1763-02-19, de Voltaire [François Marie Arouet] à Carlo Goldoni.

J'ai respecté longtemps vos occupations, monsieur, mais la meilleure raison qui m'ait empêché de vous écrire, c'est qu'on dit que je deviens aveugle.
Ce n'est pas comme Homere, c'est comme la Mothe Houdart, dont vous avez peut-être entendu parler à Paris, et qui faisait des vers médiocres tout comme moi. Je suis menacé de perdre la vue, et ce petit accident me prive d'un grand plaisir, qui est celui de lire vos pièces.

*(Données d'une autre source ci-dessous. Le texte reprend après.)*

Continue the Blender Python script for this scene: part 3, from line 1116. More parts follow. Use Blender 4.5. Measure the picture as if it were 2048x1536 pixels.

Un homme de beaucoup d'esprit, et qui entend parfaitement l'italien, m'a mandé qu'il était extrêment satisfait de la dernière comédie dont vous avez gratifié notre public de Paris. Si elle est imprimée, je vous demande en grâce de me l'envoyer. Mes yeux feront un effort pour la lire, ou bien ma nièce nous la lira.

Au cas que vous ayezlivré cet ouvrage à l'impression, je vous demande en grâce de l'envoyer par la petite poste, à mr D'Amilaville, premier commis des bureaux du vingtième, quai st Bernard à Paris.

Je vous destine une quarantaine de volumes,

Nardi parvus onix eliciet cadum.

Mais ne vous effarouchez pas de cet énorme fardeau. Il y a vingt volumes de votre serviteur, que vous pourrez jeter dans le feu, et pour vous consoler, le reste est de Corneille.

Je reçois quelquefois des nouvelles de votre ami mr le marquis Albergati. Si j'étais jeune, je vous accompagnerais à votre retour pour l'aller embrasser, mais, j'ai soixante et dix ans, et il faut que je meure entre les Alpes, et le mont-Jura dans ma petite retraite. Vous y aurez un vrai serviteur jusqu'au dernier moment de ma vie.